Karni Mata was an embodiment of Shakti and remained celibate; she married her younger sister to her husband, Depaji, for the continuation of his line. With her, Depaji had four sons, the youngest of whom was Lakshman. Karniji cared for them as her own children.[2] One day, Lakshman drowned in Kapil Sarovar in nearby Kolayat while bathing. Her younger sister pleaded to Karni Mata to bring Lakshman back to life. Thus, Karni Mata lifted the boy's body with her hands and brought it to where the murti (inner sanctum) is now, closed the doors, and said not to open them. She went to the god of death, Yamraj, and demanded for Lakshman to be returned to life. The god of death queried, "if so, how will the cycle of rebirth work?
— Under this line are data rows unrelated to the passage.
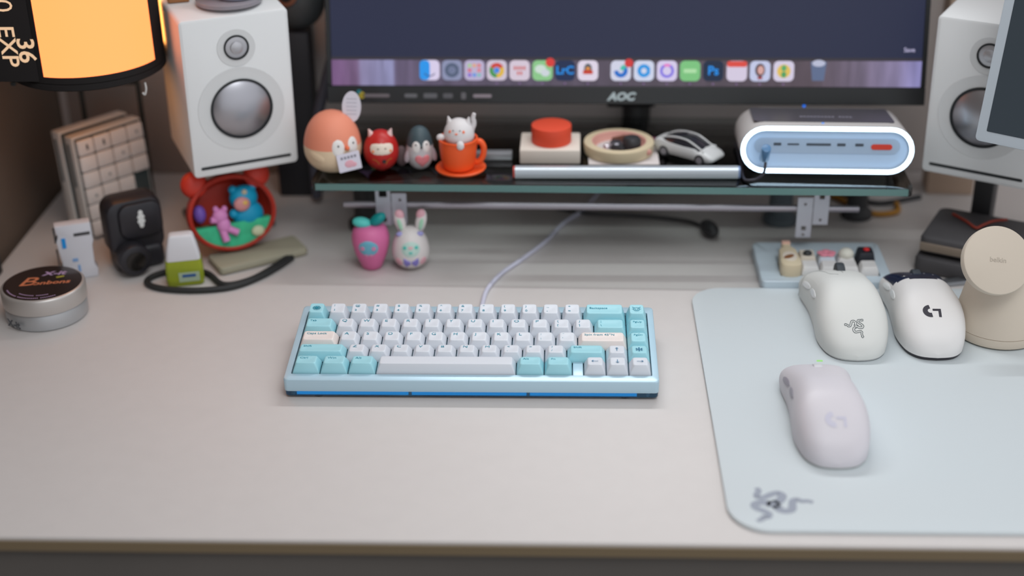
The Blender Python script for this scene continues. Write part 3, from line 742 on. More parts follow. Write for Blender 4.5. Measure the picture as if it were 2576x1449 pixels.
# orange cup with saucer
ORG = pm('cup_orange', (238, 92, 38), 0.45)
cup = thing('cup_ornament', 'bright orange ornament cup and saucer on the glass shelf', 'cup', (-0.0232, 0.2580, FT))
bm = new(); lathe(bm, [(0.012, 0), (0.016, 0.0008), (0.0235, 0.0035), (0.0248, 0.0056), (0.0236, 0.0066), (0.015, 0.0042), (0.010, 0.0040)], 44); obj('saucer', bm, ORG, cup)
bm = new(); lathe(bm, [(0.0125, 0.0042), (0.0150, 0.0060), (0.0172, 0.0150), (0.0186, 0.0290), (0.0188, 0.0335), (0.0196, 0.0350), (0.0192, 0.0362), (0.0176, 0.0360), (0.0166, 0.0300), (0.0120, 0.0260)], 44)
obj('bowl', bm, ORG, cup, (-0.002, 0, 0))
bm = new(); tube(bm, crom([(0.0140, 0, 0.0315), (0.0195, -0.001, 0.0325), (0.0228, -0.001, 0.0270), (0.0222, -0.001, 0.0180), (0.0185, -0.001, 0.0120), (0.0140, 0, 0.0110)], 5), 0.0030, 12); obj('handle', bm, ORG, cup)
ct = thing('cat_figurine', 'white cat figurine peeking out of the orange cup', 'figurine', (-0.0240, 0.2580, FT+0.0262), (0, 0, R(-6)))
CATW = pm('cat_white', (214, 210, 210), 0.6); CATO = pm('cat_orange', (232, 122, 88), 0.6)
P = egg(0.0300, 0.0290, 0.42, 18)
obj('body', lathe(new(), P, 36), CATW, ct, (0, 0, 0.0005))
for s in (-1, 1):
    bm = new(); cyl(bm, (s*0.0092, 0, 0.0270), 0.0042, 0.0090, 14, 0.0006, rot=Matrix.Rotation(s*R(14), 3, 'Y')); obj('ear', bm, CATW, ct)
    bm = new(); patch(bm, P, R(-90)+s*0.52, 0.0195, ell(0.0015, 0.0015, 12), 0.0006); obj('cheek', bm, CATO, ct, (0, 0, 0.0005))
    bm = new(); patch(bm, P, R(-90)+s*0.26, 0.0210, ell(0.0010, 0.0003, 10), 0.0006); obj('eye', bm, DARK, ct, (0, 0, 0.0005))
bm = new(); patch(bm, P, R(-90), 0.0180, ell(0.0016, 0.0008, 12), 0.0008); obj('nose', bm, CATO, ct, (0, 0, 0.0005))
bm = new(); ball(bm, (-0.0170, -0.0060, 0.0115), (0.0042, 0.0036, 0.0036)); ball(bm, (0.004, -0.0170, 0.0080), (0.0040, 0.0036, 0.0046)); obj('paws', bm, CATW, ct)
bm = new(); tube(bm, crom([(0.0110, 0.004, 0.015), (0.0140, 0.004, 0.024), (0.0136, 0.003, 0.029), (0.0150, 0.003, 0.034)], 4), [0.003, 0.003, 0.003, 0.003, 0.0028, 0.0026, 0.0026, 0.0024, 0.0024, 0.0022, 0.0022, 0.002, 0.0018], 10); obj('tail', bm, CATW, ct)

# knob box
kbx = thing('knob_box', 'beige box topped by a thick orange-red round knob on the glass shelf', 'desk gadget', (0.0641, 0.3035, FT), (0, 0, R(-0.5)))
obj('box', box(new(), (0, 0, 0.0074), (0.0600, 0.0500, 0.0148), 0.0014), pm('box_beige', (226, 216, 204), 0.6), kbx)
bm = new(); cyl(bm, (0.001, 0.000, 0.0148+0.0088), 0.0200, 0.0176, 48, bev=0.0006); obj('knob', bm, pm('knob_orange_red', (222, 76, 48), 0.6), kbx)

# trinket tray on a white card
card = tag(obj('paper_card', box(new(), (0, 0, 0.0006), (0.0700, 0.0600, 0.0012), 0.0003), pm('paper_white', (214, 206, 204), 0.7), None, (0.1372, 0.3055, FT), (0, 0, 0)), 'square white card under the round cream trinket tray', 'card')
tr = thing('trinket_tray', 'round cream tray with a pink inner rim on the glass shelf', 'tray', (0.1330, 0.3085, FT+0.0014), (0, 0, R(12)))
TRC = pm('tray_cream', (212, 196, 164), 0.55); TRP = pm('tray_pink', (214, 158, 146), 0.55)
bm = new(); lathe(bm, [(0.0300, 0), (0.0345, 0.0010), (0.0355, 0.0100), (0.0350, 0.0118), (0.0275, 0.0122)], 48, cap1=False); obj('outer_ring', bm, TRC, tr)
bm = new(); lathe(bm, [(0.0275, 0.0122), (0.0262, 0.0115), (0.0250, 0.0060), (0.0230, 0.0040)], 48, cap0=False, cap1=False); obj('inner_rim', bm, TRP, tr)
bm = new(); lathe(bm, [(0.0232, 0.0034), (0.0232, 0.0042)], 40); obj('tray_floor', bm, pm('tray_floor_white', (208, 202, 200), 0.6), tr)
bm = new(); ball(bm, (0.024, -0.0262, 0.0075), (0.0032, 0.0022, 0.0030)); obj('bead', bm, pm('bead_rose', (206, 150, 138), 0.5), tr)
TB = FT+0.0014+0.0044
tag(obj('round_stopper', lathe(new(), [(0.0070, 0), (0.0088, 0.0008), (0.0096, 0.006), (0.0094, 0.0115), (0.0074, 0.0142), (0.003, 0.0150)], 28), BLACK, None, (0.1455, 0.3010, TB)), 'round black knob in the cream trinket tray', 'knob')
pp = thing('folded_watch', 'folded black and silver watch lying in the cream trinket tray', 'watch', (0.1285, 0.3060, TB), (0, 0, R(-10)))
obj('watch_case', lathe(new(), [(0.0060, 0.0005), (0.0066, 0.001), (0.0066, 0.0055), (0.0058, 0.0064)], 24), pm('watch_silver', (190, 186, 196), 0.25, 0.9), pp, (0.001, 0.003, 0))
bm = new(); box(bm, (0.0050, -0.0072, 0.0030), (0.0150, 0.0070, 0.0060), 0.001, rz=R(-20)); obj('strap', bm, BLACK, pp)
tag(obj('silver_bead', ball(new(), (0, 0, 0.0036), (0.0036, 0.0036, 0.0036)), pm('bead_silver', (222, 214, 220), 0.2, 0.7), None, (0.1205, 0.3010, TB)), 'tiny silver bead in the cream trinket tray', 'bead')
tag(obj('copper_clip', box(new(), (0, 0, 0.0035), (0.017, 0.006, 0.007), 0.002, rz=R(30)), pm('copper_brown', (120, 78, 64), 0.4, 0.4), None, (0.1340, 0.3225, TB)), 'brown copper clip at the back of the cream trinket tray', 'clip')
tag(obj('magenta_ribbon', box(new(), (0, 0, 0.002), (0.030, 0.005, 0.004), 0.0015, rz=R(-18)), pm('ribbon_magenta', (120, 60, 88), 0.6), None, (0.1590, 0.3450, FT)), 'dark magenta strip behind the cream trinket tray', 'ribbon')

# toy car
car = thing('toy_car', 'small white toy electric car with dark windows on the glass shelf', 'toy car', (0.2030, 0.2985, FT), (0, 0, R(-38)))
CW = pm('car_white', (206, 208, 208), 0.3, coat=0.4); CG = pm('car_glass', (40, 40, 46), 0.12)
Lc, Wc = 0.070, 0.0290
sec = [(-0.50, 0.78, 0.006, 0.012), (-0.48, 0.90, 0.0045, 0.0155), (-0.38, 0.98, 0.0040, 0.0175), (-0.20, 1.0, 0.0038, 0.0165), (0.0, 1.0, 0.0038, 0.0160), (0.18, 1.0, 0.0038, 0.0158), (0.32, 0.98, 0.0040, 0.0140), (0.42, 0.93, 0.0042, 0.0118), (0.48, 0.80, 0.0050, 0.0095), (0.50, 0.62, 0.0060, 0.0080)]
bm = new(); rs = []
for (t, ws, zb_, ztp) in sec:
    hw = Wc/2*ws; rs.append([(t*Lc, a*hw, zb_+(ztp-zb_)*b) for a, b in ((-0.92, 0), (-1, 0.25), (-1, 0.62), (-0.90, 0.9), (-0.6, 1), (0, 1.04), (0.6, 1), (0.90, 0.9), (1, 0.62), (1, 0.25), (0.92, 0))])
loft(bm, rs); obj('body', bm, CW, car, smooth=50)
cab = [(-0.40, 0.70, 0.0172), (-0.28, 0.80, 0.0208), (-0.12, 0.80, 0.0226), (0.04, 0.79, 0.0222), (0.16, 0.78, 0.0190), (0.28, 0.78, 0.0148)]
bm = new(); rs = []
for (t, ws, z) in cab:
    hw = Wc/2*ws; z0 = 0.0140; rs.append([(t*Lc, a*hw, z0+(z-z0)*b) for a, b in ((-1.12, 0), (-0.98, 0.5), (-0.80, 0.92), (0, 1.0), (0.80, 0.92), (0.98, 0.5), (1.12, 0))])
loft(bm, rs); obj('window_glass', bm, CG, car, smooth=50)
for s in (-1, 1):
    bm = new(); tube(bm, crom([(t*Lc, s*0.84*Wc/2*ws, 0.0140+(z-0.0140)*0.90) for t, ws, z in cab] + [(0.34*Lc, s*0.0115, 0.0138)], 4), 0.0009, 8); obj('roof_pillar', bm, CW, car)
bm = new(); slab(bm, rrect(0.012, 0.020, 0.003, 4, -0.26*Lc, 0), 0.0196, 0.0206); obj('tail_panel', bm, CW, car, rot=(0, R(0), 0)) if False else bm.free()
for tx in (-0.30, 0.30):
    for s in (-1, 1):
        bm = new(); cyl(bm, (0, 0, 0), 0.0056, 0.005, 24, rot=RX90, bev=0.0006); wh = obj('wheel', bm, BLACK, car, (tx*Lc, s*(Wc/2-0.0022), 0.0056))
        bm = new(); cyl(bm, (0, s*0.0026, 0), 0.0034, 0.0006, 18, rot=RX90); obj('hub', bm, pm('hub_grey', (140, 138, 144), 0.4), wh)

# silver bar
sb = thing('pen_bar', 'long silver bar with a red left end lying at the front of the glass shelf', 'bar', (0.1380, 0.2440, FT))
obj('bar', slab(new(), rrect(0.0105, 0.0115, 0.003, 4, 0, 0.0058), -0.1075, 0.1075, 0, lambda x, y, z: (z, x, y)), pm('bar_silver', (196, 204, 210), 0.35, 0.55), sb)
obj('end_cap', slab(new(), rrect(0.0100, 0.0110, 0.003, 4, 0, 0.0058), -0.1095, -0.1075, 0, lambda x, y, z: (z, x, y)), pm('end_red', (176, 70, 60), 0.5), sb)
obj('end_cap', slab(new(), rrect(0.0100, 0.0110, 0.003, 4, 0, 0.0058), 0.1075, 0.1095, 0, lambda x, y, z: (z, x, y)), pm('end_blue', (120, 140, 175), 0.5), sb)
tag(obj('metal_rail_piece', box(new(), (0, 0, 0.004), (0.040, 0.010, 0.008), 0.001), STEEL, None, (0.006, 0.2935, FT)), 'grey metal strip on the shelf behind the orange cup', 'metal strip')

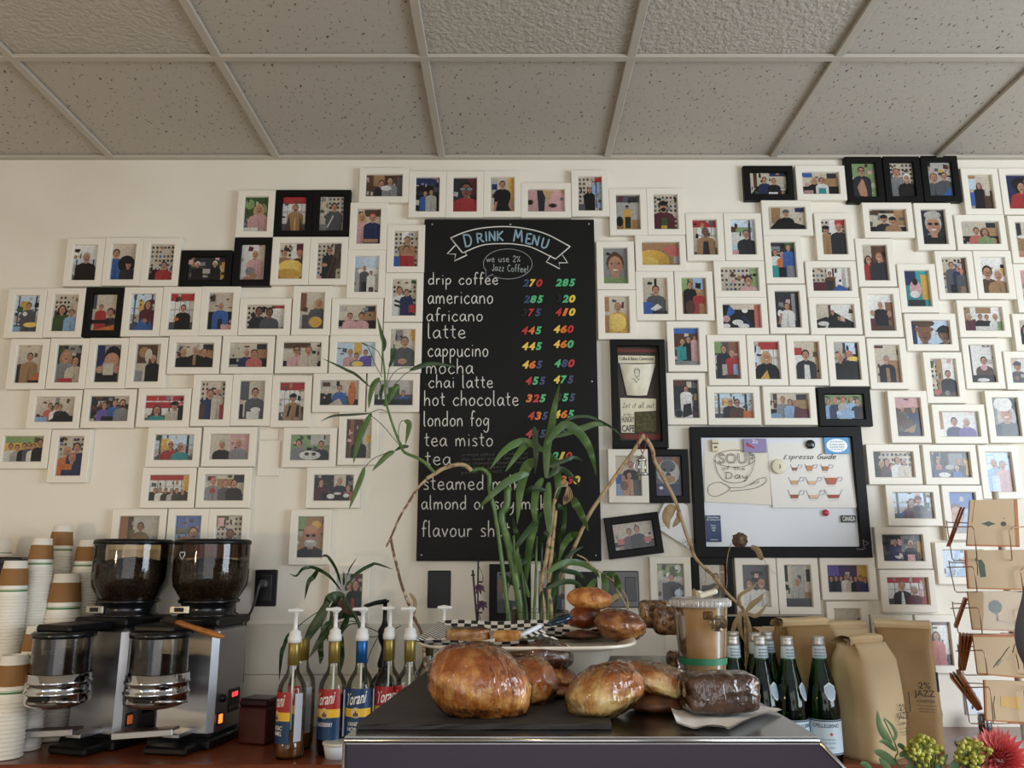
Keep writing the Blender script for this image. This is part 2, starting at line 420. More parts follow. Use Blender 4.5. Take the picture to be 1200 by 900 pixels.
# counter the machines stand on
wood = mat('counter_wood', '#7a3a1c', 0.32, var=(9, '#5d2913', 0.4, 0.7), coat=0.3)
cab = thing('back_counter', 'reddish brown wooden back counter along the photo wall', 'counter', (0, 2.5, 0))
b = MB(); b.box((0.1, 0.02, CTOP-0.02), (5.8, 0.49, 0.04), 0.006); b.build('worktop', wood, cab)
b = MB(); b.box((0.1, 0.06, 0.43), (5.7, 0.40, 0.86)); b.build('cabinet_body', mat('cabinet_wood', '#54301d', 0.5), cab)
fc = thing('service_counter', 'front service counter that carries the pastry case', 'counter', (0.4, 1.3, 0))
b = MB(); b.box((0, 0, 0.885), (1.9, 0.92, 0.03), 0.005); b.build('worktop', mat('front_counter_top', '#3b3a3d', 0.4), fc)
b = MB(); b.box((0, 0.02, 0.435), (1.84, 0.84, 0.87)); b.build('cabinet_body', mat('cabinet_wood', '#54301d', 0.5), fc)
# ================================================================== framed photographs
PAL = dict(k='#16161a', K='#2c2f36', n='#222f5c', b='#2f62ad', B='#93b8dc', t='#2f9c9c', r='#b2272c', R='#cf6a60', o='#d5732c', y='#dfae42',
           Y='#ffd968', g='#3d5c32', G='#8aa56c', w='#efece5', W='#d3c6b0', s='#8f8f90', S='#585a5f', m='#5f2732', v='#6b57a8', p='#dcaaa9',
           f='#c58e70', F='#8a5b43', d='#5a3d2a', D='#aa8358', h='#3a2619', H='#caa66f', i='#bcb7af', P='#4a3566', c='#cfe3f2')
PALL = {k: lin(v) for k, v in PAL.items()}
def clip(poly):
    for ax, lo, sg in ((0, 0, 1), (0, 1, -1), (1, 0, 1), (1, 1, -1)):
        out = []
        for i in range(len(poly)):
            a, b2 = poly[i-1], poly[i]
            da, db = (a[ax]-lo)*sg, (b2[ax]-lo)*sg
            if (da >= 0) != (db >= 0):
                t = da/(da-db); out.append((a[0]+(b2[0]-a[0])*t, a[1]+(b2[1]-a[1])*t))
            if db >= 0: out.append(b2)
        poly = out
        if not poly: return []
    return poly
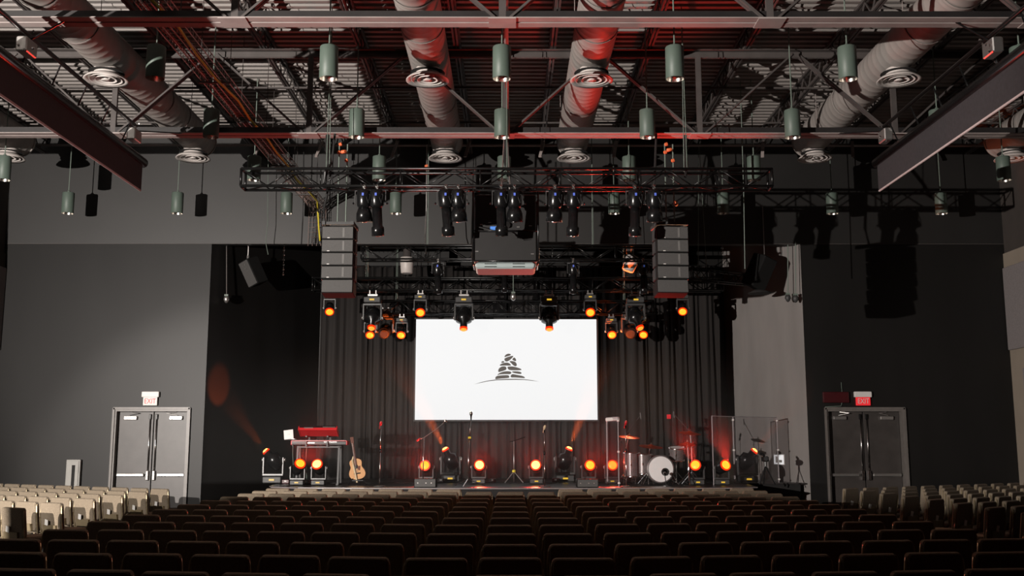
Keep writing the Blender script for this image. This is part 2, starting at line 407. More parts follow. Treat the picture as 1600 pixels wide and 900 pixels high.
girder(17.3, 'long pinkish steel roof girder hung above the stage lighting truss'); girder(12.43, 'long steel roof girder crossing near the top of the hall')
for k in range(-7, 8):
    x = -.95 + 1.71 * k
    if abs(x) > 11.8: continue
    t = thing('bar_joist', 'thin open web steel joist under the roof deck, %s from the left wall' % ORD[k + 7], 'joist', (x, 14, 8.6), 0, 'open web joists under the roof deck'); L = t.location
    for z, nm in ((8.62, 'bottom_chord'), (8.96, 'top_chord')):
        MB(off=L).box((x - .03, 14.1, z), (.035, 19.6, .05)).box((x + .03, 14.1, z), (.035, 19.6, .05)).build(nm, 'steel_dark', t)
    m = MB(off=L); y = 4.4
    while y < 23.8:
        m.bar((x, y, 8.62), (x, y + .3, 8.96), .022, .022).bar((x, y + .3, 8.96), (x, y + .6, 8.62), .022, .022); y += .6
    m.build('web_rods', 'steel_dark', t, kind='stuff')
# bridging angles across the joists
for Y in (8, 10.2, 14.6, 15.9, 19.2, 21.4):
    o = MB(off=(0, Y, 8.57)).box((0, Y, 8.57), (23.6, .035, .035)).build('bridging_angle', 'steel_dark', loc=(0, Y, 8.57))
    tag(o, 'thin steel bridging angle under the joists, %s counted from the front wall' % ORD[6 - [8, 10.2, 14.6, 15.9, 19.2, 21.4].index(Y)], 'angle bar', 'bridging angles under the joists')
# sprinkler pipe down the middle, cross pipe near the wall
t = thing('sprinkler_pipe', 'reddish sprinkler pipe running down the middle of the ceiling', 'pipe', (-.06, 14, 7.9)); L = t.location
MB(off=L).cyl((-.06, 5, 7.9), (-.06, 19.5, 7.9), .035, n=10).build('pipe', 'steel', t, True)
for y in (7, 10, 13, 15.5, 18.5):
    MB(off=L).cyl((-.06, y, 7.88), (-.06, y, 8.95), .006, n=5).lathe([(.05, -.02), (.05, .02)], (-.06, y, 7.9), (0, 1, 0), 8).build('pipe_hanger', 'steel', t)
t = thing('branch_pipe', 'thin pale pipe running across in front of the header wall', 'pipe', (0, 22.6, 8.42)); L = t.location
MB(off=L).cyl((-11.5, 22.6, 8.42), (11.5, 22.6, 8.42), .028, n=8).build('pipe', 'steel', t, True)
for px in (404, 500, 617, 730, 846, 960, 1190, 1281, 1330, 1412):
    x = (px - 797) * 23.3 / 1600
    MB(off=L).bar((x + .05, 22.6, 8.52), (x - .04, 22.35, 8.08), .07, .03).build('kicker_brace', 'steel', t)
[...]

By what law will it move?" Karni Mata thus declared that her family will not come to Yamraj anymore. "Wherever I live, they will live. When they die, they will stay with me."[2][3] Then, Karni Mata chose the embodied form of the kābā (rat) — so that when human Charanas from her lineage die, they will be reborn as kābā and live near her within the temple, and when kābā die, they will again be reborn as human Charanas

Architecture

The building was completed in its current form in the early 20th century in the Rajput style by Maharaja Ganga Singh of Bikaner. In front of the temple is a beautiful marble facade, which has solid silver doors built by Maharaja Ganga Singh. Across the doorway are more silver doors with panels depicting the various legends of the Goddess. The image of the Goddess is enshrined in the inner sanctum.